He aquí una de las grandes y bellas cuestiones que hayan sido jamás suscitadas. No se trata en absoluto, en este discurso, de esas sutilezas metafísicas que han invadido todos los campos de la literatura, y de las cuales no están siempre exentos los programas de Academia; sino de una de esas verdades que tienden a hacer la felicidad del género humano.
Preveo que se me perdonará difícilmente la resolución que he osado tomar. De frente contra todo lo que constituye hoy la admiración de los hombres, no puedo esperar sino la reprobación universal, pues no por haber sido honrado con el beneplácito de algunos sabios, debo contar con el del público. He emprendido mi camino y no me cuido de satisfacer ni a los sabios ni a las gentes a la moda.
Habrá en todos los tiempos hombres hechos para ser subyugados por las opiniones de su siglo, de su país y del medio en que viven. Tal constituye hoy el espíritu fuerte y el filósofo, que, por idéntica razón, no debería ser más que un fanático del tiempo de la Liga; mas no se debe escribir para tales lectores cuando se quiere vivir más allá de un siglo.

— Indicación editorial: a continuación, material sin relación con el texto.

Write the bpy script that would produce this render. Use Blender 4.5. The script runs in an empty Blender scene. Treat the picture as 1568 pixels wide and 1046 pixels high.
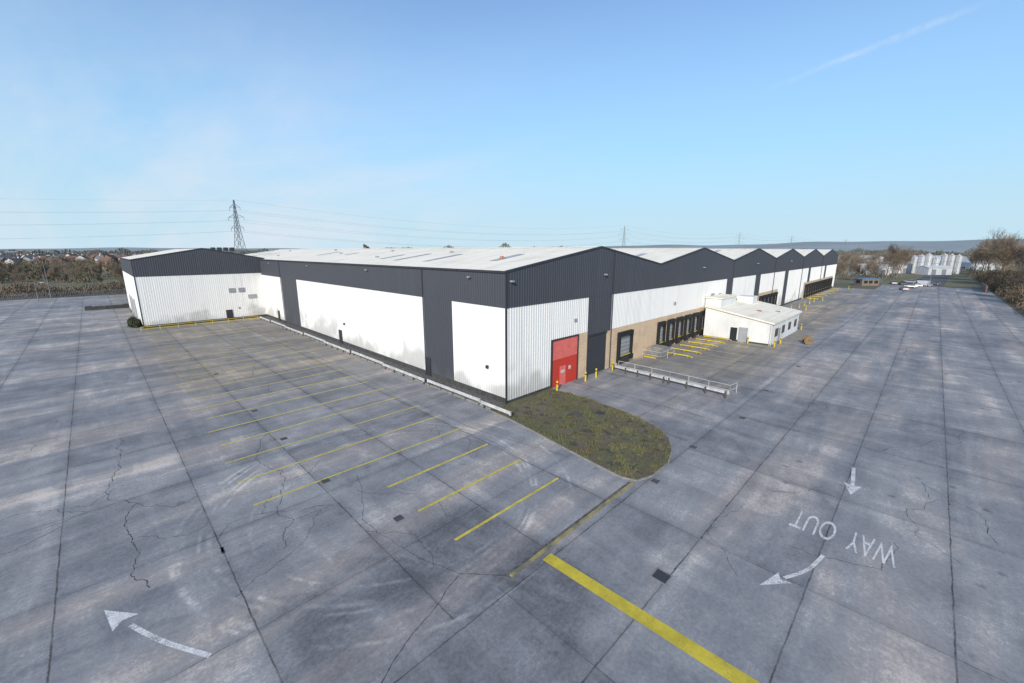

Una palabra más, y he terminado. Contando poco con el honroso premio que se me ha concedido, después de su envío, he refundido y aumentado este discurso hasta el punto de hacer de él, en cierta manera, una obra distinta. Hoy me he creído obligado a restablecerlo a su estado primitivo en el cual fue premiado. He dejado solamente algunas notas y dos adiciones fáciles de reconocer, las cuales la Academia no habría quizá aprobado. He pensado que la equidad, el respeto y el reconocimiento exigían de mí esta advertencia.